Brain imaging tells us that only one part of the brain can be activated at a time. When you help your body to know that you do not need to fight, flee, freeze or please, you can activate the other brain regions like the prefrontal cortex which aids in response flexibility, emotional regulation, insight, creativity – all helpful tools for actually solving and resolving problems.    

Noticing and getting yourself out of survival mode help to get your brain back online, but how do you win the fight?

Well, how does a prize fighter become a champion?

Hint: it’s not by only trying to fight an opponent once he or she is in the ring.

A champion becomes a champion through frequent training and conditioning.   

It’s the same with us.

If you want to respond from choice rather than react from compulsion so that you can win the fight against your emotions, you train when you’re not in the fight.

Neuroscience has helped us to know that rewiring and training our brains can happen even outside of high-stakes moments. The connections in your brain that bind together to create the superhighways that make your behavior quick and automatic can be built whether you are doing an action or just visualizing yourself doing it.   

Take advantage of this key insight.

You can do this in multiple ways.

Woman train your brain

Here’s my favorite way:

  1. Recall a situation in which you wish you would have responded differently rather than reacted and allowed your emotions to overpower you. You know you’re going to think about it again (and possibly again and again), so make good use of that rethinking.

   2. This time, when you recall the situation, reexperience it the way that you wish you would have. This means not just going through a mental exercise, but actually feeling your breathing be shallow and rapid then actually slowing down and deepening your breathing. It means feeling your shoulders up by your ears and actively relaxing those raised hackles. It’s feeling the tension in your jaw and clenched teeth and dropping your tongue from the roof of your mouth and relaxing those muscles.

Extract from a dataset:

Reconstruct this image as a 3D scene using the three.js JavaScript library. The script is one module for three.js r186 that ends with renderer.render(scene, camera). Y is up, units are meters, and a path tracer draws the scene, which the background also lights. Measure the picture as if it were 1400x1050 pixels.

   3. From this more calm and relaxed state, imagine (see, think, feel, or know) yourself being able to respond in productive and healthy ways (Not with that snarky comment that you wish you would have said. That’s just another way of fighting, my friend, and you’re trying to get out of that survival mode.)

   4. Repeat this three times.

   5. Each time you allow your emotions to overpower you and win the fight, when you’re going over it later in your mind, choose to repeat these steps.

We all create mental models that tell us how to respond in different situations. The good news is that our brains are great at automating. The bad news is that we automate too much too often which results in us reacting rather than responding when we’re not actually in a life-or-death situation. You aren’t responding, your brain is reacting.   

So, in order to become a champion and win that inner fight when emotions run high, do what a champion does. Train and condition your mental muscles to respond in productive and healthy ways so that you can win the fight.